Realtime ransomware process detection using an advanced hybrid approach with machine learning within IoT ecosystems

Cybersecurity faces significant challenges from malicious attacks, malware, and ransomware variants, posing serious threats to computer systems, infrastructure, data centers, web and mobile applications across diverse sectors. Conventional anti-ransomware systems struggle to keep pace with evolving sophisticated threats. Therefore, advanced methodologies, including both traditional and artificial intelligence based approaches, are becoming increasingly crucial in developing innovative ransomware countermeasures.
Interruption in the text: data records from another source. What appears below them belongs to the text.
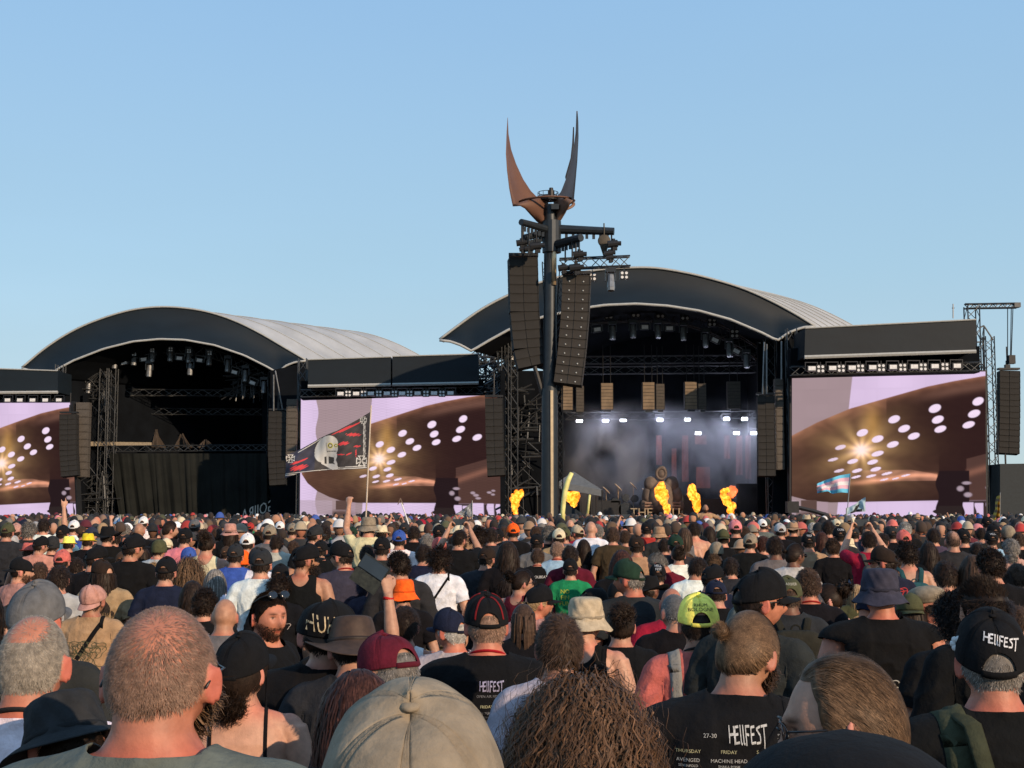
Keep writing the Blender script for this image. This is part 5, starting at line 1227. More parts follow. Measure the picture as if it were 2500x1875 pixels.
# the funnel under the horns
def funnel(L, R, mat, nm):
    rows = []
    for (x0, y0, d0), (x1, y1, d1) in zip(L, R):
        A_, B_ = P(x0, y0, DT + d0), P(x1, y1, DT + d1); rows.append([tuple(A_.lerp(B_, s) + Vector((0, -.25 * math.sin(math.pi * s), 0))) for s in np.linspace(0, 1, 9)])
    b = MB(); b.grid(rows); V, Fs = thicken(np.array(b.v), b.f, .05); b = MB(); b.add(V, Fs); tl(b, nm, mat, True)
funnel([(1252, 501, -1.2), (1269, 502.5, -1.1), (1281, 509, -.9), (1296, 525, -.5), (1310, 538, 0), (1324, 550, .2)], [(1336, 482, .3), (1336, 490, .3), (1336, 502, .3), (1336, 521, .3), (1336, 538, .3), (1336, 552, .3)], RUST, 'funnel_panel')
funnel([(1354, 480, .3), (1354, 490, .3), (1354, 503, .3), (1354, 522, .3), (1354, 538, .3), (1354, 551, .3)], [(1401, 490.5, -1), (1393, 497, -.9), (1388, 507, -.7), (1381, 518, -.4), (1370, 533, 0), (1359, 548, .2)], HORN_SHADE, 'funnel_panel')
b = MB(); c = P(1333, 493, DT); ring = []
for k in range(41): t = 2 * math.pi * k / 40; ring.append((c.x + 1.15 * math.cos(t) - .0, c.y - 0 + 1.0 * math.sin(t), c.z + .05 * math.cos(t)))
b.path(ring, [(.10, .04)] * 41, 6); tl(b, 'ring_beam', RUST, True)
b = MB(); c2 = P(1392, 503, DT - .2)
b.path([(c2.x + .30 * math.cos(t) - .15, c2.y + .2 * math.sin(t), c2.z + .17 * math.sin(t) + .1 * math.cos(t)) for t in np.linspace(0, 2 * math.pi, 24)], [(.07, .05)] * 24, 6); tl(b, 'ring_bracket', HORN_SHADE, True)
b = MB(); c = P(1338, 480, DT)
for zz in (0, .17): b.path([(c.x + .43 * math.cos(t) , c.y + .42 * math.sin(t), c.z + zz) for t in np.linspace(0, 2 * math.pi, 30)], .015, 5)
for k in range(12): t = 2 * math.pi * k / 12; b.tube((c.x + .43 * math.cos(t), c.y + .42 * math.sin(t), c.z), (c.x + .43 * math.cos(t), c.y + .42 * math.sin(t), c.z + .17), .012, 4)
b.tube((c.x, c.y, c.z - .16), (c.x, c.y, c.z - .02), .42, 20); tl(b, 'crow_nest', BLK)
q = P(1345.6, 470, DT - .3); b = MB(); b.tube((0, 0, -.2), (0, 0, .08), .14, 12); b.tube((0, 0, .08), (0, 0, .2), .10, 12, .08); o = b.build('beacon', BLK, label='black beacon on top of the horned tower mast', cat='lamp'); o.location = q
b = MB(); q = P(1355, 506, DT - .4); b.box((q.x, q.y, q.z), (.32, .3, .22)); tl(b, 'floodlight', DARKMET)

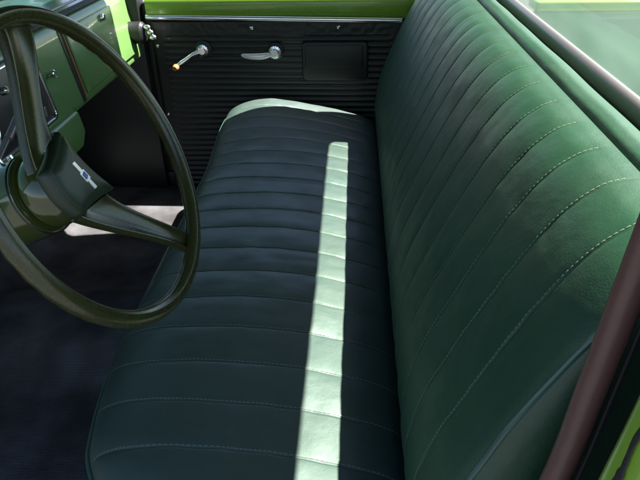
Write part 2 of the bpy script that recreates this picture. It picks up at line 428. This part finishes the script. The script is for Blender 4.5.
# jamb: recess wall behind the weatherstrip, then a flange sweeping outwards
rows = []; zs = [i/60 for i in range(61)]
def jamb_x(z): # forward edge of the painted flange against height
    return .1755 - .012*max(0, (.80-z)/.10)**1.6*.45 + .0
secs = []
for z_ in [.0+.02*i for i in range(60)]:
    xo = .1645 + .012*sm(.62, .84, z_)
    prof = [(.262, .392), (.252, .352), (.236, .318), (.214, .285), (xo+.010, .2685), (xo+.002, .264), (xo, .259), (xo+.001, .252), (xo+.003, .243), (xo+.010, .233), (xo+.024, .224), (xo+.05, .216), (xo+.13, .210), (xo+.30, .205)]
    secs.append([(a, b, z_) for a, b in prof])
vs, fs = grid(secs)
jb_dark = []
jb = mesh('door_jamb', vs, fs, PAINT, cab)
jb.data.materials.append(JAMBK)
for p in jb.data.polygons:
    j = p.index % 13
    if j < 4: p.material_index = 1  # recess faces blackened in place of shade
# torn rubber seal along the flange
rs = []; pts = []
for i in range(150):
    z_ = .40+i*.005
    xo = .1645 + .012*sm(.62, .84, z_)
    w = .55+.45*noise.noise((0, 0, z_*55))+.35*noise.noise((3, 0, z_*160))
    pts.append(Vector((xo+.0005+.001*noise.noise((7, 0, z_*60)), .2475+.003*noise.noise((7, 5, z_*40)), z_))); rs.append(max(.15, w))
mb = MB(); mb.tube(pts, rs, 9, sec=(.0022, .0048, (1, 0, 0))); mb.build('door_seal', RUBBER, jb)

# ---------------------------------------------------------------- passenger door
DY = 2.10; KS = DY/2.03
def dz(z): return 1.06-(1.06-z)*KS
door = thing('passenger_door', 'closed passenger door with dark ribbed panel, chrome strip and lime green sill', 'door', (-.25, 2.12, 0))
mb = MB(); mb.box((-.715, DY+.012, .02), (.325, DY+.075, .70)); sh = mb.build('door_shell', PAINT, door, bevel=.012)
# sill ledge of painted metal above the trim panel
pr = [(DY+.010, dz(.655)), (DY+.002, dz(.672)), (DY+.002, dz(.70)), (DY+.006, .708), (DY+.018, .716), (DY+.06, .716)]
rows = [[(x, y, z) for y, z in pr] for x in (-.712, -.4, 0, .322)]
mesh('window_sill', *grid(rows), PAINT, door, smooth=True)
# trim panel: grid with raised border and horizontal ribs
PX0, PX1, PZ0, PZ1 = -.69*KS+.005, .175*KS, .0, dz(.650)
def panel_d(x, z):
    e = min(x-PX0, PX1-x, PZ1-z)
    d = .006*sm(0, .008, e)                                   # rolled edge
    inx = sm(PX0+.045, PX0+.055, x)*(1-sm(PX1-.055, PX1-.045, x))
    top = dz(.595)
    inz = (1-sm(top, top+.008, z))
    frame = inx*inz
    ribs = abs(math.sin((z-.02)*math.pi/.0215))
    d += frame*(-.003+.0042*ribs**.7)
    d += (1-inz)*inx*.0015*noise.noise((x*90, z*60, 0))
    return d
rows = []
NX, NZ = 150, 330
for j in range(NZ+1):
    z = PZ0+(PZ1-PZ0)*j/NZ
    rows.append([(PX0+(PX1-PX0)*i/NX, DY+.008-panel_d(PX0+(PX1-PX0)*i/NX, z), z) for i in range(NX+1)])
mesh('trim_panel', *grid(rows), BLACKV, door)
mb = MB(); mb.tube([(PX0-.005, DY-.001, dz(.6605)), (-.3, DY-.002, dz(.654)), (.160*KS, DY-.001, dz(.6445))], 1, 12, sec=(.0085, .006, (0, 0, 1))); mb.build('chrome_strip', CHROME, door)
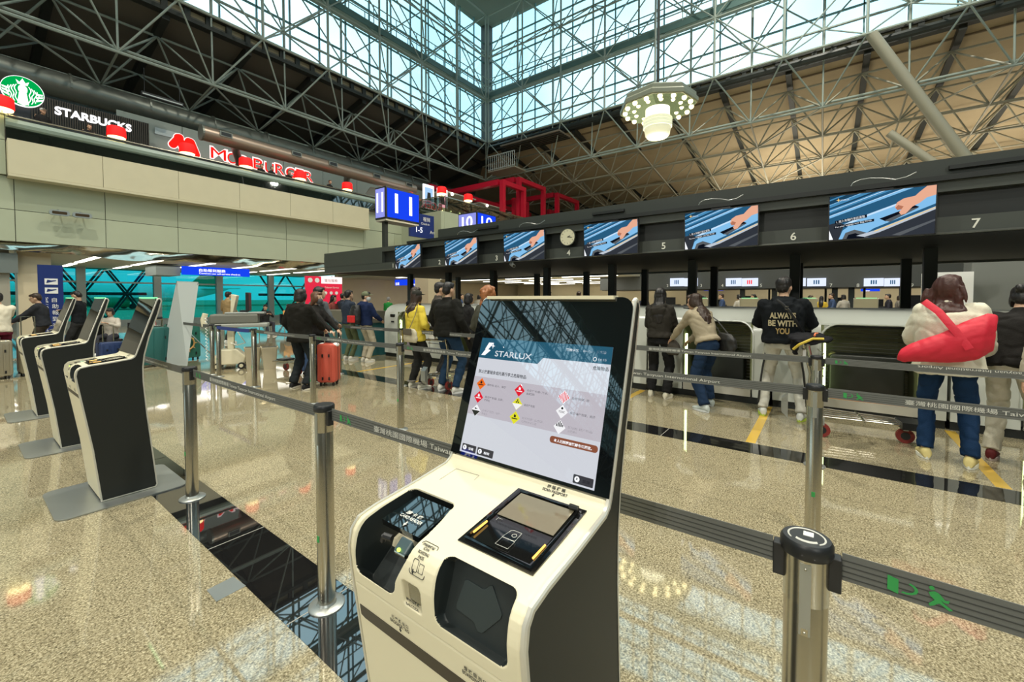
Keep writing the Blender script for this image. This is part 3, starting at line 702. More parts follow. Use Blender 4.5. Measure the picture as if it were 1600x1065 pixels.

This study presents a novel hybrid detection framework for ransomware, combining entropy and frequency analysis with various machine learning algorithms, including Multi-Layer Perceptron MLP, Decision Trees DT, Random Forests RF, K-Nearest Neighbor KNN, and Logistic Regression LR. We evaluate the classification performance of these models using a specialized ransomware dataset. Our approach also incorporates data augmentation techniques to enhance the detection capabilities, generating synthetic data based on the original ransomware samples. Our experiments demonstrate that the DT and RF classifiers significantly outperform other methods in terms of accuracy, F1-score, and precision. Specifically, the DT classifier achieved an accuracy of 98.89%, an F1-score of 98.81%, and a precision of 98.90%, while the RF classifier achieved an accuracy of 98.78%, an F1-score of 98.23%, and a precision of 98.99%. The integration of data augmentation further boosted the model’s performance, resulting in substantial improvements across all metrics.